## DIRECTIONS FOR THIS TASK
Show every line containing "scene" by copying it.

-------- DATA SEGMENT --------

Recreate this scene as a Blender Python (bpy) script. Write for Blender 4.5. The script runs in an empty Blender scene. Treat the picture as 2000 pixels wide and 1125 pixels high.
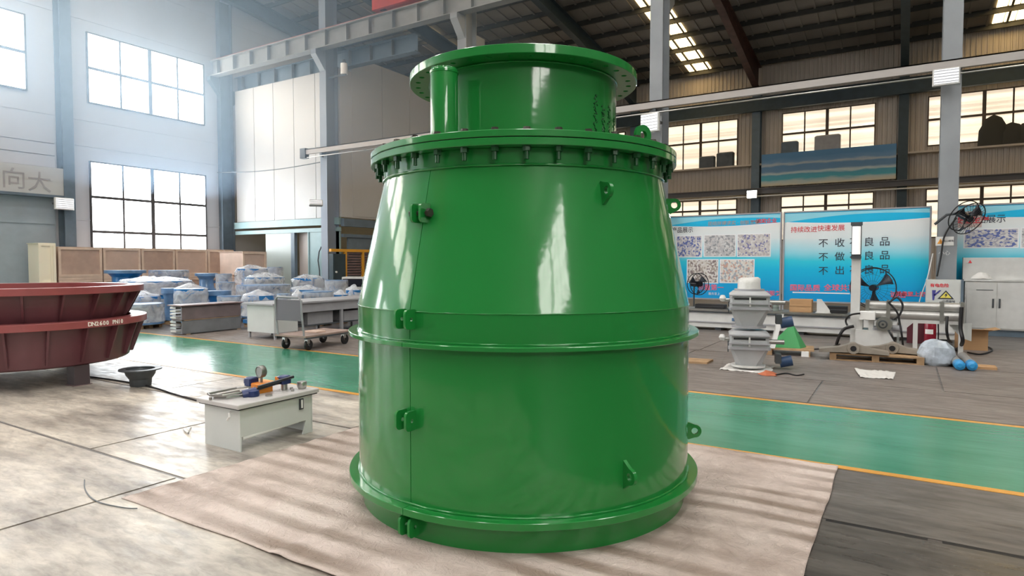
import bpy, math, random
from mathutils import Vector, Matrix, noise
PI = math.pi
random.seed(7)
S = bpy.context.scene
COL = S.collection

# ------------------------------------------------------------------ camera, world, exposure
YAW, FPX, EYE = math.radians(31.75), 1236.0, 1.6
PIT = math.atan(49 / FPX)
RIGHT = Vector((math.cos(YAW), math.sin(YAW), 0))
AHEAD = Vector((-math.sin(YAW), math.cos(YAW), 0))
FWD = AHEAD * math.cos(PIT) - Vector((0, 0, 1)) * math.sin(PIT)
UP = Vector((0, 0, 1)) * math.cos(PIT) + AHEAD * math.sin(PIT)
CAMPOS = Vector((0, 0, EYE))
cam = bpy.data.cameras.new('camera')
cam.lens = 36 * FPX / 2000
cam.sensor_width = 36
cam.clip_end = 300
camo = bpy.data.objects.new('camera', cam)
COL.objects.link(camo)
camo.location = CAMPOS
camo.rotation_euler = (PI / 2 - PIT, 0, YAW)
S.camera = camo

W = bpy.data.worlds.new('sky')
S.world = W
W.use_nodes = True
W.node_tree.nodes['Background'].inputs[0].default_value = (0.8, 0.9, 1, 1)
W.node_tree.nodes['Background'].inputs[1].default_value = 1.0
S.view_settings.view_transform = 'Standard'
S.view_settings.look = 'None'
S.view_settings.gamma = 1
S.view_settings.use_curve_mapping = False
S.view_settings.exposure = 0.33
HAZE = 0.034

# strength of the daylight through the panes on each side, seen and added
DAY_LEFT, DAY_BACK, DAY_REAR, DAY_RIGHT, DAY_ROOF, DAY_SKYLIGHT = 11.0, 0.95, 3.0, 14.0, 14.0, 5.0


# ------------------------------------------------------------------ measuring helpers (real positions on planes of the hall)
def ray(px, py):
    return FWD + RIGHT * ((px - 1000) / FPX) + UP * ((562.5 - py) / FPX)


def G(px, py, z=0.0):
    d = ray(px, py)
    return CAMPOS + d * ((z - EYE) / d.z)


def onY(px, py, y):
    d = ray(px, py)
    return CAMPOS + d * (y / d.y)


def onX(px, py, x):
    d = ray(px, py)
    return CAMPOS + d * (x / d.x)


def depth(px, py, t):
    v = AHEAD * t + RIGHT * ((px - 1000) / FPX * t)
    return Vector((v.x, v.y, EYE - (py - 513) / FPX * t))


# ------------------------------------------------------------------ materials
MATS = {}


def mat(name, c, rough=0.5, metal=0.0, vary=0.0, vscale=3.0, bump=0.0, bscale=40.0, coat=0.0, spec=0.5, emit=None, estr=0.0, c2=None):
    if name in MATS:
        return MATS[name]
    m = bpy.data.materials.new(name)
    m.use_nodes = True
    nt = m.node_tree
    b = nt.nodes['Principled BSDF']
    b.inputs['Base Color'].default_value = (*c, 1)
    b.inputs['Roughness'].default_value = rough
    b.inputs['Metallic'].default_value = metal
    b.inputs['Coat Weight'].default_value = coat
    b.inputs['Specular IOR Level'].default_value = spec
    tc = nt.nodes.new('ShaderNodeTexCoord')
    if vary > 0 or c2:
        n = nt.nodes.new('ShaderNodeTexNoise')
        n.inputs['Scale'].default_value = vscale
        n.inputs['Detail'].default_value = 6
        nt.links.new(tc.outputs['Object'], n.inputs['Vector'])
        r = nt.nodes.new('ShaderNodeValToRGB')
        d = c2 or tuple(x * (1 - vary) for x in c)
        r.color_ramp.elements[0].color = (*d, 1)
        r.color_ramp.elements[1].color = (*c, 1)
        r.color_ramp.elements[0].position = 0.36
        r.color_ramp.elements[1].position = 0.62
        nt.links.new(n.outputs['Fac'], r.inputs['Fac'])
        nt.links.new(r.outputs['Color'], b.inputs['Base Color'])
    if bump > 0:
        n2 = nt.nodes.new('ShaderNodeTexNoise')
        n2.inputs['Scale'].default_value = bscale
        n2.inputs['Detail'].default_value = 4
        nt.links.new(tc.outputs['Object'], n2.inputs['Vector'])
        bp = nt.nodes.new('ShaderNodeBump')
        bp.inputs['Strength'].default_value = bump
        bp.inputs['Distance'].default_value = 0.01
        nt.links.new(n2.outputs['Fac'], bp.inputs['Height'])
        nt.links.new(bp.outputs['Normal'], b.inputs['Normal'])
    if emit:
        b.inputs['Emission Color'].default_value = (*emit, 1)
        b.inputs['Emission Strength'].default_value = estr
    MATS[name] = m
    return m


def film_mat():
    m = bpy.data.materials.new('plastic_film')
    m.use_nodes = True
    nt = m.node_tree
    b = nt.nodes['Principled BSDF']
    b.inputs['Base Color'].default_value = (0.88, 0.88, 0.86, 1)
    b.inputs['Roughness'].default_value = 0.22
    tc = nt.nodes.new('ShaderNodeTexCoord')
    n = nt.nodes.new('ShaderNodeTexNoise')
    n.inputs['Scale'].default_value = 4
    n.inputs['Detail'].default_value = 7
    n.inputs['Distortion'].default_value = 1.2
    nt.links.new(tc.outputs['Object'], n.inputs['Vector'])
    mr = nt.nodes.new('ShaderNodeMapRange')
    mr.inputs[1].default_value = 0.35
    mr.inputs[2].default_value = 0.65
    mr.inputs[3].default_value = 0.27
    mr.inputs[4].default_value = 0.5
    nt.links.new(n.outputs['Fac'], mr.inputs[0])
    nt.links.new(mr.outputs[0], b.inputs['Alpha'])
    bp = nt.nodes.new('ShaderNodeBump')
    bp.inputs['Strength'].default_value = 0.6
    bp.inputs['Distance'].default_value = 0.05
    nt.links.new(n.outputs['Fac'], bp.inputs['Height'])
    nt.links.new(bp.outputs['Normal'], b.inputs['Normal'])
    return m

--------

## THE RESULT
Recreate this scene as a Blender Python (bpy) script. Write for Blender 4.5. The script runs in an empty Blender scene. Treat the picture as 2000 pixels wide and 1125 pixels high.
S = bpy.context.scene